The research, published by the National Bureau of Economic Research, analyzed public and private data from a major wine importer. During the period in question, foreign wine producers lowered prices by approximately 5.2% in response to a 25% tariff on wines with 14% alcohol content or below. Despite this reduction, American consumers did not benefit from lower prices. Instead, U.S. importers raised their prices to distributors by around 5.4%, passing some of the tariff burden onto consumers.

As a result, retail prices for imported wines increased by 6.9%. By the time the bottles reached consumers, the average cost was about $1.59 more per bottle than before the tariffs, surpassing the $1.19 tariff paid at the border. Tintelnot emphasized, “What consumers paid more per bottle exceeded what the government took in.”

Former President Donald Trump and his administration previously asserted that tariffs would not lead to higher consumer prices, claiming that foreign nations would bear the costs.
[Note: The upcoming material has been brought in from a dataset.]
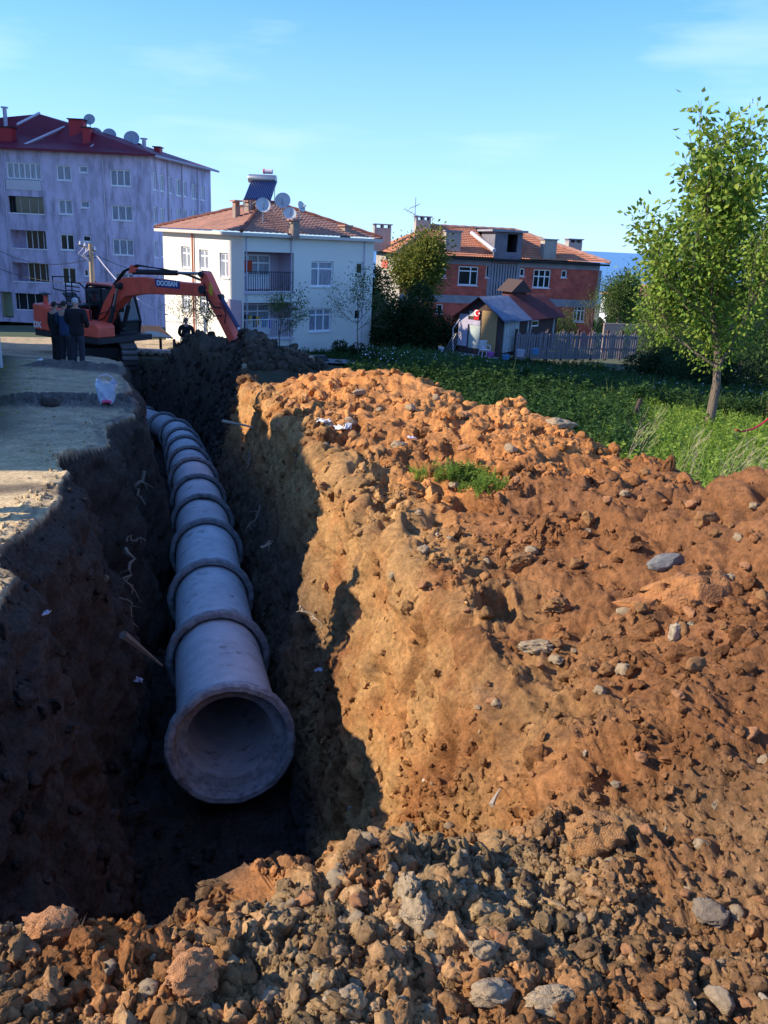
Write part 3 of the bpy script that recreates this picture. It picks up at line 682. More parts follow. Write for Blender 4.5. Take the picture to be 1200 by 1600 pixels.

However, the findings of this study contradict that narrative. The recent tariffs imposed by Trump on various goods, including wines, steel, and automobiles, have raised costs for consumers across the board.

The study’s scope was limited to wine, but the implications may extend to other sectors affected by tariffs. Tintelnot noted that while the wine tariffs only impacted certain countries and types of wine, they still provided valuable insights. The research revealed that not only consumers bore the brunt of the price increases; nearly every stakeholder in the supply chain faced financial strain. Importers experienced squeezed margins, and despite producers cutting prices, American consumers continued to pay more.

A report from Goldman Sachs aligns with these findings, estimating that U.S. consumers will shoulder roughly 55% of the total costs associated with Trump’s tariffs. Meanwhile, U.S. businesses are expected to account for 22%, and foreign exporters for 18%.

Additionally, the study uncovered a phenomenon known as tariff engineering. This practice involves making slight modifications to products or their labels to evade tariffs. Tintelnot observed significant changes in wine labeling, as many wines that were previously classified as below 14%% alcohol were reclassified to avoid tariffs.

Interestingly, the study also highlighted a delayed reaction in price adjustments. It took nearly a year for retail prices to reflect the removal of tariffs, and prices did not decrease immediately upon the lifting of tariffs. Tintelnot explained, “It took around three months until the importer renegotiated prices with the exporter, and then also to raise prices to the U.S. What’s interesting is they don’t go down right away when the tariffs go away. In fact, they stayed elevated for another year after the tariffs were removed.”

These findings provide critical insights into the impact of tariffs on consumer prices and highlight the complexity of international trade policies. As new tariffs emerge, American consumers may continue to face increased costs, raising questions about the long-term effects of such economic strategies.